In a tweet after meeting President Ghani, Austin said he was “very grateful for my time with President Ashraf Ghani today. I came to Afghanistan to listen and learn. This visit has been very helpful for me, and it will inform my participation in the review we are undergoing here” with President Joe Biden on the troop withdrawal review.

According to the Presidential Palace (ARG), both President Ghani and Austin expressed their concerns over the increase of violence in the country.

Presidential palace stated that their discussions focused on the need for an enduring and just peace as the main solution for the current situation in Afghanistan, and that Austin said the US is supporting Afghanistan in this respect.

Austin’s visit comes after Biden revealed recently that he’s “in the process” of reaching a verdict on whether to withdraw all U.S. troops on the ground, keep them in the country indefinitely or extend their presence for another six months.

“I’m in the process of making that decision now as to when they’ll leave,” Biden told ABC news in an interview last week.

“The fact is that that was not a very solidly negotiated deal that the president, the former president, worked out. And so we’re in consultation with our allies as well as the government, and that decision’s going to be — it’s in process now.” Biden added that a full-scale military pullout “could happen, but it is tough.”

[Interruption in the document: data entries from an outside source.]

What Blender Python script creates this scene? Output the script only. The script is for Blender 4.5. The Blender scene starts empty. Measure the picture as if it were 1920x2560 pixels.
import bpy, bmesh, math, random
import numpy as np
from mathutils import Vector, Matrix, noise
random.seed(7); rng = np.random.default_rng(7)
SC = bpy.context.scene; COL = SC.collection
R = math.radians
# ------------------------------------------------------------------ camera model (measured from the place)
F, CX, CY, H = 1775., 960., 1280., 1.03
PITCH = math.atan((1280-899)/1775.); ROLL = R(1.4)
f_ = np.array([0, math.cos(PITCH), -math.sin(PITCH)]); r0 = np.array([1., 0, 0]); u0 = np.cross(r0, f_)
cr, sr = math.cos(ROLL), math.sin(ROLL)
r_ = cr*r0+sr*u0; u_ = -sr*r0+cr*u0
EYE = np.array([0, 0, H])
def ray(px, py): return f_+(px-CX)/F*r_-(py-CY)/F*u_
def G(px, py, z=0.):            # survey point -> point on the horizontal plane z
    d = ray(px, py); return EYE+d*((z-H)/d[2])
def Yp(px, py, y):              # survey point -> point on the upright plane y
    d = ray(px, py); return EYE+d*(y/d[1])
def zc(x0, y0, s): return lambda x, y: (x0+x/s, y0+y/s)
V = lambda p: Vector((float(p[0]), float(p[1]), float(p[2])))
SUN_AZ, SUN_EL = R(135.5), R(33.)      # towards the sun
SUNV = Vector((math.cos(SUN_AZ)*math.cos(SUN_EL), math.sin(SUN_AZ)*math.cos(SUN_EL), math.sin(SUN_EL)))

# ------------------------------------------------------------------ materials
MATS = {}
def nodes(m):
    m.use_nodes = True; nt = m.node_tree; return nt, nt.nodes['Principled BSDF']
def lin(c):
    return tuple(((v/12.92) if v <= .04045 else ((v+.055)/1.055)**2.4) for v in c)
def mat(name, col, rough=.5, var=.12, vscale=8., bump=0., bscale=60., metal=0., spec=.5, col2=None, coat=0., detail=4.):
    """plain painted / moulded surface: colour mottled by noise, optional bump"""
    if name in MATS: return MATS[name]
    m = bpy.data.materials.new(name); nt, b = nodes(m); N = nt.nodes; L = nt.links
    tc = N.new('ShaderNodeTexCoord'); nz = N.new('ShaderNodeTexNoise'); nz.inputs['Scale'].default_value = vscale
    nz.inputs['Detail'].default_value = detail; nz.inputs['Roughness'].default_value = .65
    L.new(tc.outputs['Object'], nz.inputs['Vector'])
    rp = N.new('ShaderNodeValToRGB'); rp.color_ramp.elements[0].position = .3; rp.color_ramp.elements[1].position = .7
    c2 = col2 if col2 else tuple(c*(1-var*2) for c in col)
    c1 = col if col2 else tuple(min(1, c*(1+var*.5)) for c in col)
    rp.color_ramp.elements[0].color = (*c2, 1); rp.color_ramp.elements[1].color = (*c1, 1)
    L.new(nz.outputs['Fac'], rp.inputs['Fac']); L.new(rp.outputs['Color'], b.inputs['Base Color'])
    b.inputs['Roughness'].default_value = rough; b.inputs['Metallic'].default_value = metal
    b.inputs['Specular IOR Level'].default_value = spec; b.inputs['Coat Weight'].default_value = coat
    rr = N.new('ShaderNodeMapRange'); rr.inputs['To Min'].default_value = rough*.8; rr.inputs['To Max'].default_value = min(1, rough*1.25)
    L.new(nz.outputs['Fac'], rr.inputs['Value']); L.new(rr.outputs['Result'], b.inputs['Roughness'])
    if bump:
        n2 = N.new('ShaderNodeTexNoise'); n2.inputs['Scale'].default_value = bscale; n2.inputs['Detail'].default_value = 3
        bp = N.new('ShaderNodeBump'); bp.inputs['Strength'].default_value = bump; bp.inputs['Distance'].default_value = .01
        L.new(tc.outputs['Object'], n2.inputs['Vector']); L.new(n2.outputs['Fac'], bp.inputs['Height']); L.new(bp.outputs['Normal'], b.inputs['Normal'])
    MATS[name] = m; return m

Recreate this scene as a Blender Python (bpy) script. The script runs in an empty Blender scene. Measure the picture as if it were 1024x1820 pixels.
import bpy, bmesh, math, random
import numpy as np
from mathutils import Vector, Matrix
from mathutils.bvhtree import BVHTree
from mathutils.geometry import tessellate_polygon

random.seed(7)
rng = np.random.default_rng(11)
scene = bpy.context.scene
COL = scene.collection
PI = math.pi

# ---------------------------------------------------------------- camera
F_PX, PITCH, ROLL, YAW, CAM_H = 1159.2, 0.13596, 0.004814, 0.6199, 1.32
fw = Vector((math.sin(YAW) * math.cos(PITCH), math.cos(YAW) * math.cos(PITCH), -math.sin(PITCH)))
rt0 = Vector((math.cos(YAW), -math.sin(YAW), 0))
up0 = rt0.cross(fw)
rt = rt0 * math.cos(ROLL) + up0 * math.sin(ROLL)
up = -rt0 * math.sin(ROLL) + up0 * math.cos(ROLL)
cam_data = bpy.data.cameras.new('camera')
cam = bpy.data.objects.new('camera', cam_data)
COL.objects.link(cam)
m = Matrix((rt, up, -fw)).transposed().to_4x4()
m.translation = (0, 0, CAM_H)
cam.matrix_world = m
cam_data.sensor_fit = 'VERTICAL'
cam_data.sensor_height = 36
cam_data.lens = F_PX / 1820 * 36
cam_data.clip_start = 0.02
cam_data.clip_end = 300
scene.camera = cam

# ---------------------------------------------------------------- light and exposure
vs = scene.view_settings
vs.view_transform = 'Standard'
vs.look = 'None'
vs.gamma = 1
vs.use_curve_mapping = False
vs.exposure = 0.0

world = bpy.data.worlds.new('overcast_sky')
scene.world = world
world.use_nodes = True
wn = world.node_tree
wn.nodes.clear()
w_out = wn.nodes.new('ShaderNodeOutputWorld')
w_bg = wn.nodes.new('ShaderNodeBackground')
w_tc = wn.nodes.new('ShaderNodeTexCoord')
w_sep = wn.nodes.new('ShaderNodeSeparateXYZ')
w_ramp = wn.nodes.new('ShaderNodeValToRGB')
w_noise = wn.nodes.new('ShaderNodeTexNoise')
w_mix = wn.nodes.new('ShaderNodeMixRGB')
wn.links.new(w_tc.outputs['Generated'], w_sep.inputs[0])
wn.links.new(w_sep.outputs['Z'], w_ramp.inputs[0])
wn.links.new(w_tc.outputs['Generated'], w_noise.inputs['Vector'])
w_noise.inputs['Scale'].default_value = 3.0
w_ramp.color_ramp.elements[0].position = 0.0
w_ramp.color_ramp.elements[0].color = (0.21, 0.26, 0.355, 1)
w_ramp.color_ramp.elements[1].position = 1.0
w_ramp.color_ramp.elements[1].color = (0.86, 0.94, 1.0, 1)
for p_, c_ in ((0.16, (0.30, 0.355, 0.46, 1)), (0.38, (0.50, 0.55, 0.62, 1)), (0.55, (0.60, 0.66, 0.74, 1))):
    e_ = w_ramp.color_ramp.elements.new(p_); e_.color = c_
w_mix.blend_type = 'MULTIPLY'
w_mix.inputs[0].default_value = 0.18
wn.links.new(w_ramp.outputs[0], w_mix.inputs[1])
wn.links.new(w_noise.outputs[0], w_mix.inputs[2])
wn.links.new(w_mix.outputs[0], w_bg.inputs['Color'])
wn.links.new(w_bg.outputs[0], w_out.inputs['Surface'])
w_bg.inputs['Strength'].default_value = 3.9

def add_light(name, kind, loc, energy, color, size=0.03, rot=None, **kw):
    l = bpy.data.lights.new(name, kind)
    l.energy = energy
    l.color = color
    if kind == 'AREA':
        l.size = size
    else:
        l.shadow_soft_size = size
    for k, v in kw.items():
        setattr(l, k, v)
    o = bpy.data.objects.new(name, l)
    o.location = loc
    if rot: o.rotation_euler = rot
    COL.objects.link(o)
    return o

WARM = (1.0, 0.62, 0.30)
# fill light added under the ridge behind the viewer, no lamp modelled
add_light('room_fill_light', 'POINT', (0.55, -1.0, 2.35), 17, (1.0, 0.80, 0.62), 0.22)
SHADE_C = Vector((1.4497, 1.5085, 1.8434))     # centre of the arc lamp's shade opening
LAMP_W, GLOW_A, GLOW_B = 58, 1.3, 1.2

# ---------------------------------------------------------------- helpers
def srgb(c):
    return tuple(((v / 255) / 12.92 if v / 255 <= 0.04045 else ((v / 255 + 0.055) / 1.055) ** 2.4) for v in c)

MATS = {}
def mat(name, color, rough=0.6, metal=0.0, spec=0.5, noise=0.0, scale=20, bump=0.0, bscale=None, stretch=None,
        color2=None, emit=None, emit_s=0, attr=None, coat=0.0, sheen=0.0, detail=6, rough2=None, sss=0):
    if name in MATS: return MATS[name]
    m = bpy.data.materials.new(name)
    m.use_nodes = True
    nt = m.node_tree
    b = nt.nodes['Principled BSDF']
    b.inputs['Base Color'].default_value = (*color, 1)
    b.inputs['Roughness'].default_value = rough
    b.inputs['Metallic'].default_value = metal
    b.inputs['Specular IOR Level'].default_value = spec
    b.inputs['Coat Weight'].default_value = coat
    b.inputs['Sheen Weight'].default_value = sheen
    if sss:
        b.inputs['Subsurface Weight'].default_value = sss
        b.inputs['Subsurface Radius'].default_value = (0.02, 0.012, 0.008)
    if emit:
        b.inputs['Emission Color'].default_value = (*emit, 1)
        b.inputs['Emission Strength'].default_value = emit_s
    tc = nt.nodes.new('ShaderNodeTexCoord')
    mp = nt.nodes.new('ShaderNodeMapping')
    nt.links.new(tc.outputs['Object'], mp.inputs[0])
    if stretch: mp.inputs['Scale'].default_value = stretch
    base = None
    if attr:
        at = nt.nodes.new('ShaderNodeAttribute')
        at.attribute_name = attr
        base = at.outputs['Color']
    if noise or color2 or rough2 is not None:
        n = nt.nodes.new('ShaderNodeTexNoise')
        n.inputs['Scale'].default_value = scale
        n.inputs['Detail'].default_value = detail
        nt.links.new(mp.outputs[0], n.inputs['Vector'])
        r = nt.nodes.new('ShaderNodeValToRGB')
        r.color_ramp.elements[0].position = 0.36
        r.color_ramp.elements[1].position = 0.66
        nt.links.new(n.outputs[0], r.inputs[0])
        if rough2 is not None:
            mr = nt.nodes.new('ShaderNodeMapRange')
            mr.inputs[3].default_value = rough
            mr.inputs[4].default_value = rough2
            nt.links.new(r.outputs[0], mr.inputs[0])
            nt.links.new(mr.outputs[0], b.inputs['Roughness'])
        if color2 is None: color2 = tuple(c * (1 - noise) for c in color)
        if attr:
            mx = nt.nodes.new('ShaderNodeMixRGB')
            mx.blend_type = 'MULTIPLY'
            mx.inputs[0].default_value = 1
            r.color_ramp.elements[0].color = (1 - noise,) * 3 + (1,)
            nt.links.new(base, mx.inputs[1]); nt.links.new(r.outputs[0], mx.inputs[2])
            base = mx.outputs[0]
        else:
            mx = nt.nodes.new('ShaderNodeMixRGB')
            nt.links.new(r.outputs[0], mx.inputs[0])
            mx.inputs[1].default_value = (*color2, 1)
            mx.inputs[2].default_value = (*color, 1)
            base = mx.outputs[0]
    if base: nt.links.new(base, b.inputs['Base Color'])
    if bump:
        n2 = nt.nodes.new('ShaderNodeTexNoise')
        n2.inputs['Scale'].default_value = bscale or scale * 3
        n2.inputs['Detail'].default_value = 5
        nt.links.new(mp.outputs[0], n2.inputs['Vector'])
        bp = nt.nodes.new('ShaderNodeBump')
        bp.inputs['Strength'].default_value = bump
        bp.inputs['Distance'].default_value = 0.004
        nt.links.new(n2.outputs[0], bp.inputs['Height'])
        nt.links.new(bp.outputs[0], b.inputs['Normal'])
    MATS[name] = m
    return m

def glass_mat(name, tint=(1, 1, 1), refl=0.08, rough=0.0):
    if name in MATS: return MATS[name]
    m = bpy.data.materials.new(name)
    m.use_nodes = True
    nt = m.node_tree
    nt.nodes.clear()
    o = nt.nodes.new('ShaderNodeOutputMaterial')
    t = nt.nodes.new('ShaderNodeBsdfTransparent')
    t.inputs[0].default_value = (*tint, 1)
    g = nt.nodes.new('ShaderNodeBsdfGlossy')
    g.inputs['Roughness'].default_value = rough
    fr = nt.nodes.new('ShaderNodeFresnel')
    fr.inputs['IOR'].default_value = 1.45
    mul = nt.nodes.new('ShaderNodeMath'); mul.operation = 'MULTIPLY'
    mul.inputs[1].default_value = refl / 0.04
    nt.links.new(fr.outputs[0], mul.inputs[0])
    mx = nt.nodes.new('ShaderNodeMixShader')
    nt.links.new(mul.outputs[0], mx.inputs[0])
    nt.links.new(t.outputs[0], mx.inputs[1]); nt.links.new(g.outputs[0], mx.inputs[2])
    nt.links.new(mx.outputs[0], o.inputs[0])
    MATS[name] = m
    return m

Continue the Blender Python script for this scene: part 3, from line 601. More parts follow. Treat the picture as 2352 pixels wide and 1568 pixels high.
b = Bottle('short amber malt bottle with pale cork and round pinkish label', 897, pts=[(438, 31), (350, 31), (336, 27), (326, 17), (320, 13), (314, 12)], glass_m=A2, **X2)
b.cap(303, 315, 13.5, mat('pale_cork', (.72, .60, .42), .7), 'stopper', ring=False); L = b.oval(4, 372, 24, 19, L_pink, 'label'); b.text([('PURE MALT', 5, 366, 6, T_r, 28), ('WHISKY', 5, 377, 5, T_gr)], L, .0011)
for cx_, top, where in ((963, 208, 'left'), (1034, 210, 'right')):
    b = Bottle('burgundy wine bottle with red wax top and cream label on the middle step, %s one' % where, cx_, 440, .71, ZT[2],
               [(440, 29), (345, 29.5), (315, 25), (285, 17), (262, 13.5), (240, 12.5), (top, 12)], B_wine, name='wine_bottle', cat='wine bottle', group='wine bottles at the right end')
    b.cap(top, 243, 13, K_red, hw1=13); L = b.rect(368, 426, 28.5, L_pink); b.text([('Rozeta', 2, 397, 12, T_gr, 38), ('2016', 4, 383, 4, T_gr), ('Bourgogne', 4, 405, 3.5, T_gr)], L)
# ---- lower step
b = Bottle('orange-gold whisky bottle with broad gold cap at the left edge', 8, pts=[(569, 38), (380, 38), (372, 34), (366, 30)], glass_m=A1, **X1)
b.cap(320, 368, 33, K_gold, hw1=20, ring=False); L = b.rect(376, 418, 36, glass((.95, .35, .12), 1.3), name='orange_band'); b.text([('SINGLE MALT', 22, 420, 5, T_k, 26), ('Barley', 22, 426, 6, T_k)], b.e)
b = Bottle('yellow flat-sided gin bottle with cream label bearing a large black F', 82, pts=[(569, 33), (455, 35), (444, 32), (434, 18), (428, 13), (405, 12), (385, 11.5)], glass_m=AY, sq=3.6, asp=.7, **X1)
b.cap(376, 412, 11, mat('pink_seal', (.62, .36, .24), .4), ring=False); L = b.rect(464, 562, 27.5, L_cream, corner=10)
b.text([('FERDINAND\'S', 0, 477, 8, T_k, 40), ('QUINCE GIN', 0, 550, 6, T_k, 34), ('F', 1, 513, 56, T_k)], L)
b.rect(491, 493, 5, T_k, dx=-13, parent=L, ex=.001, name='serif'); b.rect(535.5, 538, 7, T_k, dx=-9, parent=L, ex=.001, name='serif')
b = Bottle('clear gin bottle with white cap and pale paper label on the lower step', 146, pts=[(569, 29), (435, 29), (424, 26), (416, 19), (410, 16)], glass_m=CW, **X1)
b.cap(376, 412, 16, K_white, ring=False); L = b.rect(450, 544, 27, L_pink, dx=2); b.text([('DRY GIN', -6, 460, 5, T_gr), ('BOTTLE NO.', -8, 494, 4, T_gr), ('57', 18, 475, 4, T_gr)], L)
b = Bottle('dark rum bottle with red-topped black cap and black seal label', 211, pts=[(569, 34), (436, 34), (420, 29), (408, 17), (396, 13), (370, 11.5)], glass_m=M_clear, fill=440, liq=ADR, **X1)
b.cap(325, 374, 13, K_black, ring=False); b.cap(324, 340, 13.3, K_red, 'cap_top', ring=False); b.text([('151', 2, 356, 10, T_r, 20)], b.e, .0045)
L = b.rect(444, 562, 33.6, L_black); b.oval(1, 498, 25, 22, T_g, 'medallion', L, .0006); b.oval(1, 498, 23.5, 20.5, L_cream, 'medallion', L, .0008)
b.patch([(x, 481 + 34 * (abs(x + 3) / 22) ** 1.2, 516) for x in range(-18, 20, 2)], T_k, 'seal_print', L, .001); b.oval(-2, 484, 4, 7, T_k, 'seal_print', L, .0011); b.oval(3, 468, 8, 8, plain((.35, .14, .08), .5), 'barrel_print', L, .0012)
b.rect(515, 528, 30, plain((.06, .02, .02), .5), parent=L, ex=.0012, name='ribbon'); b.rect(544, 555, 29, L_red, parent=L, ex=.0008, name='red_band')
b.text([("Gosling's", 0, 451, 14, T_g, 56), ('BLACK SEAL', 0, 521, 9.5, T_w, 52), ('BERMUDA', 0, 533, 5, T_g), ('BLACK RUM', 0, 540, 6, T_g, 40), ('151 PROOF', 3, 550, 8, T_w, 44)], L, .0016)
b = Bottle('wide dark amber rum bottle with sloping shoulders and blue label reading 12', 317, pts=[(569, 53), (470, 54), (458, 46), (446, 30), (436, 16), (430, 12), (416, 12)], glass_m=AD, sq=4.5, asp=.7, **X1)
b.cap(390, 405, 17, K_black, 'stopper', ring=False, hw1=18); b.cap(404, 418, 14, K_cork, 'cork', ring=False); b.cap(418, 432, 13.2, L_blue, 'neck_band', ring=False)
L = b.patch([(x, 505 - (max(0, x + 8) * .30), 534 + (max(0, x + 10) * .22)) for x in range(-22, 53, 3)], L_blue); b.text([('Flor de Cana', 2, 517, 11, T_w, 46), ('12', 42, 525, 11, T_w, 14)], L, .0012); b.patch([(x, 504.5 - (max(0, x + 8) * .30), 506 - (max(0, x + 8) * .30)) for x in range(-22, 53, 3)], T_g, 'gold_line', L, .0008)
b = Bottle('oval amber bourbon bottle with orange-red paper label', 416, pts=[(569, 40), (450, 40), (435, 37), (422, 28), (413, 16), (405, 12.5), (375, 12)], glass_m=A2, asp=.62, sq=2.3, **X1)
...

However, the high levels of violence is of major concern to all parties. In February, Austin said: “Clearly, the violence is too high right now and more progress needs to be made in the Afghan-led negotiations.” “So I urge all parties to choose the path towards peace. And the violence must decrease now.”

Approximately 3,500 troops are in Afghanistan, which is around 1,000 more than what was disclosed by Pentagon officials, according to the New York Times.